High-level diplomatic efforts intensify to ease Russia-Ukraine tensions

Xinhua
High-level diplomatic efforts to defuse tensions around Ukraine have been stepped up, with Western leaders engaging in rounds of meetings over the Ukraine-Russia crisis.
Xinhua

High-level diplomatic efforts to defuse tensions around Ukraine have been stepped up in recent weeks, with Western leaders engaging in rounds of meetings over the Ukraine-Russia crisis.

French President Emmanuel Macron this week is on a diplomatic tour of national capitals. He met Russian President Vladimir Putin in Moscow on Monday to discuss the Ukraine crisis and security issue in Europe, before heading to the Ukrainian capital city of Kiev on Tuesday.

At a joint press conference with Putin following their hours-long talks in the Kremlin, Macron said that he believes there is still an opportunity to find a peaceful path for Europe, where new mechanisms are needed to ensure security and existing pacts are preserved.

Putin at the briefing said Russia's core concerns on security were ignored by the United States and the North Atlantic Treaty Organization (NATO), while the military alliance attempts to lecture Russia on where and how to place its armed forces.

Putin reiterated Russia's opposition to NATO's eastward expansion, adding that Kiev refuses to comply with the 2015 Minsk agreements on a peaceful settlement of the Ukrainian issue and is even attempting to dismantle the deals.

Several Western countries have accused Moscow of having amassed troops near the Ukrainian border, stoking fears of a Russian "invasion."

Moscow denied the accusation, saying that Russia has the right to mobilize troops within its borders to defend its territory as NATO's activities constitute a threat to Russia's border security.

At a news conference with Macron, Ukrainian President Volodymyr Zelensky voiced his hope that the next meeting of leaders of the Normandy Four, which includes Ukraine, France, Germany and Russia, would take place "in the near future."

"An important step in this direction is the intensification of dialogue at the level of political advisers. We hope that the meeting in Paris, which took place on January 26, 2022, and the upcoming talks in Berlin will bring us closer to holding the Normandy Summit," Zelensky was quoted as saying by his press service.

In a meeting with visiting German Chancellor Olaf Scholz in Washington on Monday, US President Joe Biden threatened to "bring an end to" Nord Stream 2, a key Russian natural gas pipeline to Germany, if Russia invades Ukraine.

On his first trip to Washington since becoming chancellor, Scholz said, "We will act together. And we will take all the necessary steps, and all the necessary steps will be done by all of us together."

Scholz will be in Moscow and Kiev next week for talks with Putin and Zelensky.
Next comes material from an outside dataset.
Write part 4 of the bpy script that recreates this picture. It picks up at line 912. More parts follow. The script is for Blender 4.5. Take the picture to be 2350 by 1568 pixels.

White House Press Secretary Jen Psaki said Tuesday that Biden plans to engage with Macron "soon," adding that "we will continue to be in very close contact with our French counterparts" over the ongoing crisis, as Macron and Biden had spoken twice in the past week.

British Prime Minister Boris Johnson discussed the crisis with Putin in a telephone conversation on February 2.

According to a statement published on the British government's website, the leaders agreed that an escalation of the situation was "in no one's interest."

The prime minister stressed the importance of dialogue and diplomacy, and the need to include Ukraine in talks, the statement said.

Johnson met with Zelensky on February 1 in Kiev, where the two leaders discussed several security issues, including Russia's military buildup along the border with Ukraine.

Some Ukrainian experts pinned their hopes on the high-level talks to defuse the tensions around Ukraine.

"The key goals of the parties are somewhat different, but there is a gradual convergence of the agendas," Igar Tyshkevich, an expert with the Ukrainian Institute for the Future, told Xinhua.